** start **

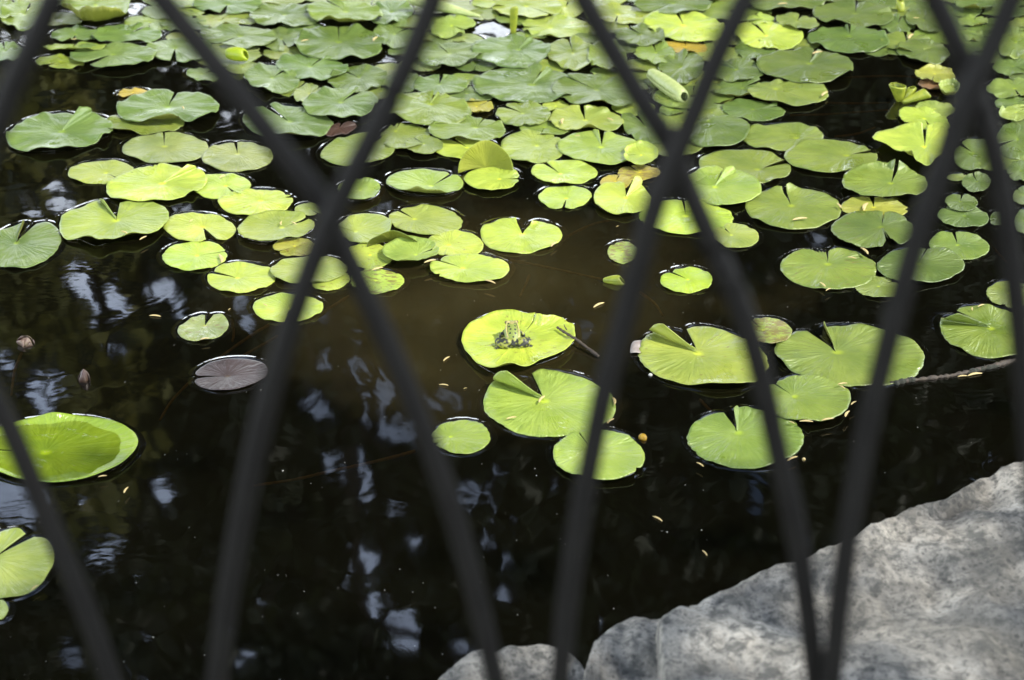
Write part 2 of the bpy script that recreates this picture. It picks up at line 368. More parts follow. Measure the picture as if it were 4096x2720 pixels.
    zz += cup*np.clip((S_-.72)/.28, 0, 1)**1.6
    # ridges (main pleats)
    zz += .00025*np.sin(TH*23+k4[4])*S_*(1-S_)*2.2
    if up:
        for ud, uh, uw in ([up] if not isinstance(up, list) else up):
            a0 = math.atan2(math.sin(R(ud))*asp, math.cos(R(ud))); dl = (TH-a0+math.pi) % (2*math.pi)-math.pi
            wdw = np.exp(-(dl/R(uw))**2); e_ = np.clip((S_-.70)/.30, 0, 1)
            zz += uh*wdw*e_**1.5
            pull = (uh*.55*wdw*e_**2)
            dirn = (E-C)/np.linalg.norm(E-C, axis=1)[:, None]
            G -= dirn[None]*pull[..., None]
    G[..., 2] += zz
    G[..., 2] = np.maximum(G[..., 2], z0-.0022)
    if tilt:
        td, ta = tilt; G0 = G-C; ax = np.array([math.cos(R(td)), math.sin(R(td)), 0]); pr = G0@ax
        low = pr.min(); G[..., 2] += (pr-low)*math.tan(R(ta))
    if fold:
        for side, al, wd in ([fold] if not isinstance(fold, list) else fold):
            wr = R(wd); fl = sl+wr; dist = rel if side > 0 else 2*math.pi-rel      # angular distance from the slit
            a_line = n_img+(fl if side > 0 else -fl)
            kk = int(np.argmin(np.abs(th-(n_img+fl if side > 0 else n_img+2*math.pi-fl))))
            ax = Vector(E[kk]-C).normalized()
            for j in range(K):
                if dist[j] < fl:
                    q = (fl-dist[j])/wr
                    ang = R(al)*math.sin(min(1, q*3.2)*math.pi/2)*(1+.10*math.sin(5*q))*(1 if side < 0 else -1)
                    Rm = np.array(Matrix.Rotation(ang, 3, ax))
                    G[:, j] = C+(G[:, j]-C)@Rm.T
    V = [tuple(C+np.array([0, 0, -.003*size/.1]))]; uv = [(.5, 0)]
    for i in range(1, M+1):
        for j in range(K): V.append(tuple(G[i, j])); uv.append((j/(K-1), float(s[i])))
    Fc = [(0, 1+j, 2+j) for j in range(K-1)]
    for i in range(M-1):
        for j in range(K-1):
            a = 1+i*K+j; Fc.append((a, a+K, a+K+1, a+1))
    C0 = Vector(C); V = [Vector(v)-C0 for v in V]
    o = mesh_obj(name, V, Fc, [M_LEAF, M_UNDER], uv=uv); o.location = C0
    sm = o.modifiers.new("thickness", 'SOLIDIFY'); sm.thickness = .0011; sm.offset = -1; sm.material_offset = 1; sm.material_offset_rim = 0
    c = CC[col] if isinstance(col, str) else col
    jit = rs.uniform(.95, 1.05, 3) if not pts_given else (1, 1, 1)
    o.color = (c[0]*jit[0], c[1]*jit[1], c[2]*jit[2], blem)
    tag(o, label, cat, group)
    if tier in (0, 1, 4) and not tilt:
        Eg = proj(ex, ey, 0.0); SKIRT.append((Eg[:, :2], proj(tip[0], tip[1], 0)[:2]))
    return o

# label, cx, cy, w, h, rot, notch, tier, colour, options   (outlines as seen, set down on the water at their real size)
P_ = pad
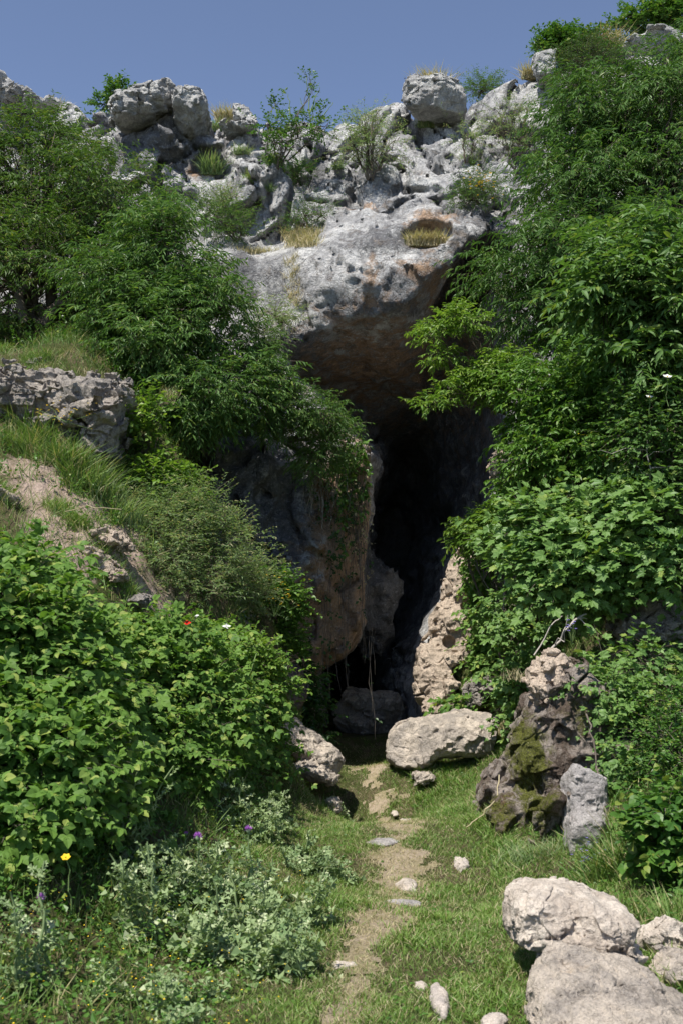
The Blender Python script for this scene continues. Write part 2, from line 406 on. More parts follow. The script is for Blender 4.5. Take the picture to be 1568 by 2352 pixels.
def ground_z(x, y, fine=True):
    x = np.asarray(x, float); y = np.asarray(y, float)
    xc, yc = np.clip(x, -7.5, 6.5), np.clip(y, -3, 17)
    z = G0(xc, yc)
    z = np.where(y > 14, z * (1 - smooth(14.0, 15.0, y) * smooth(-1.5, -.9, x)), z)
    flat = smooth(.9, 1.6, x - .15) + smooth(-.3, -1.1, x)
    if fine:
        P = np.stack([x, y, z * 0], -1).reshape(-1, 3)
        n1 = fbm(P * 1.7, 3, 3).reshape(x.shape); n2 = fbm(P * 6, 3, 9).reshape(x.shape)
        amp = .02 + .10 * np.clip(flat, 0, 1)
        rub = smooth(-1.3, -1.7, x) * smooth(-3.4, -2.6, x) * smooth(8.6, 9.2, y) * (1 - smooth(10.4, 11, y))
        z = z + (fbm(P * np.array([4.5, 4.5, 1]), 4, 15, ridged=True).reshape(x.shape) - .4) * .14 * rub
        z = z + n1 * amp + n2 * (.012 + .03 * np.clip(flat, 0, 1))
    return z
xs = np.concatenate([[-220, -120, -60, -30, -18, -12, -9], np.arange(-7, 6.5, .055), [8, 10, 14, 20, 35, 60, 120, 220]])
ys = np.concatenate([[-220, -120, -60, -30, -15, -8, -4, -2, 0, 1, 2], np.arange(3, 17, .055), [17.5, 18.5, 20, 23, 26, 40, 80, 220]])
XX, YY = np.meshgrid(xs, ys, indexing='ij')
ZZ = ground_z(XX, YY)
V = np.stack([XX, YY, ZZ], -1).reshape(-1, 3)
ni, nj = XX.shape
idx = np.arange(ni * nj).reshape(ni, nj)
Q = np.stack([idx[:-1, :-1], idx[1:, :-1], idx[1:, 1:], idx[:-1, 1:]], -1).reshape(-1, 4)
m, nt, out = mat_new('soil_and_turf'); b = NB(nt)
P = b.n('ShaderNodeNewGeometry').outputs['Position']
c = b.mix(b.ramp(b.noise(P, 2.5, 6, .65), .42, .58), (.11, .12, .045), (.20, .155, .095))
c = b.mix(b.math('MULTIPLY', b.ramp(b.noise(P, 14, 5, .7), .45, .6), .6), c, (.08, .115, .03))
at = b.n('ShaderNodeAttribute', attribute_name='tint'); sep = b.n('ShaderNodeSeparateColor'); b.l(at.outputs['Color'], sep.inputs[0])
w = b.math('SUBTRACT', b.noise(P, 5, 6, .7), .5)
soil = b.mix(b.ramp(b.noise(P, 9, 6, .7), .4, .62), (.70, .54, .44), (.46, .35, .27))
c = b.mix(b.ramp(b.math('ADD', sep.outputs[0], w), .35, .6), c, soil)
bs = b.n('ShaderNodeBsdfPrincipled'); bs.inputs['Roughness'].default_value = .95; bs.inputs['Specular IOR Level'].default_value = .1
bp = b.n('ShaderNodeBump'); bp.inputs['Distance'].default_value = .12
b.l(b.noise(P, 16, 8, .75), bp.inputs['Height']); b.l(bp.outputs[0], bs.inputs['Normal'])
b.l(c, bs.inputs['Base Color']); b.l(bs.outputs[0], out.inputs[0]); M['ground'] = m
gme = mk_mesh('ground', V, Q, M['ground'])
def add_tint(me, V, spots, extra=None):
    """spots: (point, radius, channel, strength)"""
    tc = np.zeros((len(V), 4), np.float32); tc[:, 3] = 1
    for p, r, ch, s in spots:
        r = np.array(r if hasattr(r, '__len__') else (r, r, r), float)
        d2 = (((V - np.asarray(p)) / r) ** 2).sum(1)
        tc[:, ch] = np.maximum(tc[:, ch], s * np.exp(-d2))
    if extra is not None: tc[:, 0] = np.maximum(tc[:, 0], extra)
    a = me.color_attributes.new('tint', 'FLOAT_COLOR', 'POINT')
    a.data.foreach_set('color', tc.ravel())
add_tint(gme, V, [(px(210, 1230, 9.5), (.55, .9, .45), 0, 1.3), (px(130, 1130, 9.7), (.5, .6, .3), 0, .9), (px(330, 1370, 10), (.5, .6, .3), 0, .8), (px(60, 1080, 10), (.5, .6, .3), 0, .7),
                  (px(1400, 1500, 10.3), (.7, .9, .35), 0, .9), (px(1260, 1480, 10.8), (.5, .9, .3), 0, .8)])
ground = link('ground', gme); tag(ground, kind='structure', label='grassy ground rising into banks on both sides of the path')

# worn path: a thin sheet of trodden earth and straw draped over the turf
def path_x(y): return np.interp(y, [3, 4.7, 5.6, 6.4, 7.4, 8.9, 11, 13.2, 14], [0, .04, .06, .24, .40, .38, .40, .22, .15])
def path_w(y): return np.interp(y, [3, 5, 8, 11, 14], [.20, .20, .22, .28, .26])
def path_mask(x, y):
    P = np.stack([x, y, x * 0], -1)
    n = fbm(P * 2.2, 4, 21); n2 = fbm(P * 7, 3, 27)
    return 1 - np.abs(x - path_x(y)) / path_w(y) + n * 1.3 + n2 * .8
pxs = np.arange(-.5, 1.3, .03); pys = np.arange(3, 14.2, .03)
A_, B_ = np.meshgrid(pxs, pys, indexing='ij')
pm = path_mask(A_.ravel(), B_.ravel()).reshape(A_.shape)
PV = np.stack([A_, B_, ground_z(A_, B_) + .006], -1).reshape(-1, 3)
idx = np.arange(A_.size).reshape(A_.shape)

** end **

**SET TASK**
Gather all lines of the records that include the word "Write".

**EXPECTED OUTPUT**
Write part 2 of the bpy script that recreates this picture. It picks up at line 368. More parts follow. Measure the picture as if it were 4096x2720 pixels.
The Blender Python script for this scene continues. Write part 2, from line 406 on. More parts follow. The script is for Blender 4.5. Take the picture to be 1568 by 2352 pixels.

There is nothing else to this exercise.